Seven metres long, it is known as the Mutoko, where it was copied, at a cave 140 kilometres east of Harare. Also extraordinary, it is quite different to the Ha Baroana, most of the background being a triumph of flowing colour, light browns, creams, pale yellow, off-greens and brilliant white.
The foreground includes black-and-white zebras, and to-ing and fro-ing people — mostly painted in red ochre — both small and large. There are trees and other flora, a feature of rock art north of the Limpopo River, which is largely absent in the south. Large bulbous connected pods spread across the whole, pulling it together. A double snake-like line divides much of the whole into two.
Like the Ha Baroana, you know you are looking at a single story, the multiple, layered images, all the elements, as contrasting and different as they are, somehow contributing to a synergistic whole.
But the Ha Baroana and Mutoko have lots of differences too. Eland overwhelmingly dominate the former; they are embedded and deeply layered into it. There are plenty of antelope in the Mutoko, but they are much more dispersed and differentiated, as are the people who dance, run, chase, cavort and frolic as individuals.
The human figures in the Ha Baroana are grouped, in lines, marching or moving in unison and in close proximity. In one case we see lots of long legs, multiple individuals with separate heads, but sharing a long common shoulder. The figures are partly transparent; you can see the eland through them. Most of the human figures have animal heads. In the case of the Mutoko the figures are fully human.
Benjamin and I discussed whether we preferred the Ha Baroana or the Mutoko. My sense would be to have them on opposite ends of a large gallery with a long bench facing each one, to sit, stare, and wonder.

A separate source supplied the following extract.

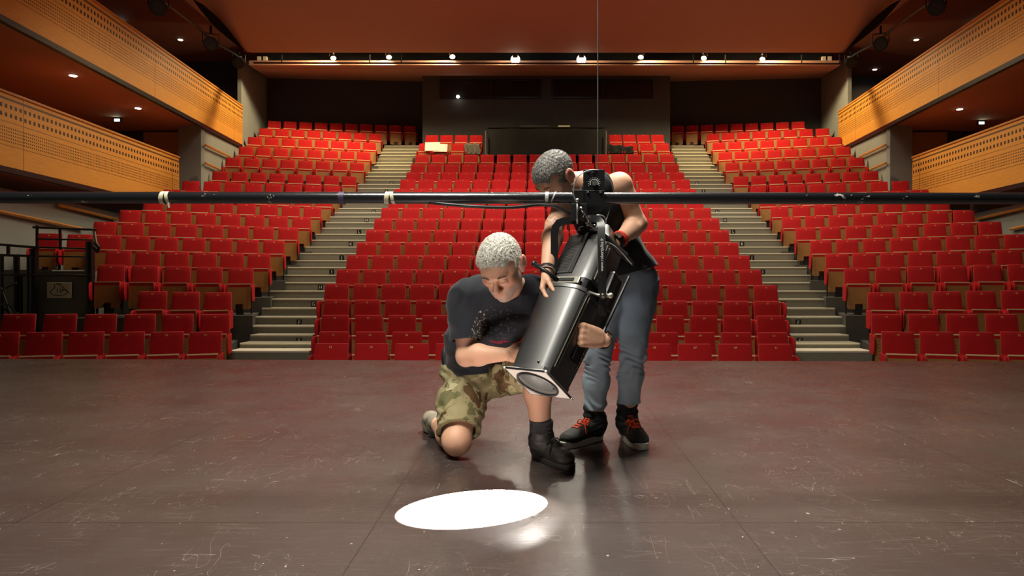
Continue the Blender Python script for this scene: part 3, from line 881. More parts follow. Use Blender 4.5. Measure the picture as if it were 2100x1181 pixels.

I tried to compare my experience with previous monumental artworks I have seen. Two came to mind, the Sistine Chapel and Geurnica.
My preference would be both of these African works, a key difference being that the first two were overseen by just a single artist in a limited period of time. With the Ha Baroana and Mutoko one senses a whole community of artists shaping and re-shaping, celebrating and embellishing over the longest time.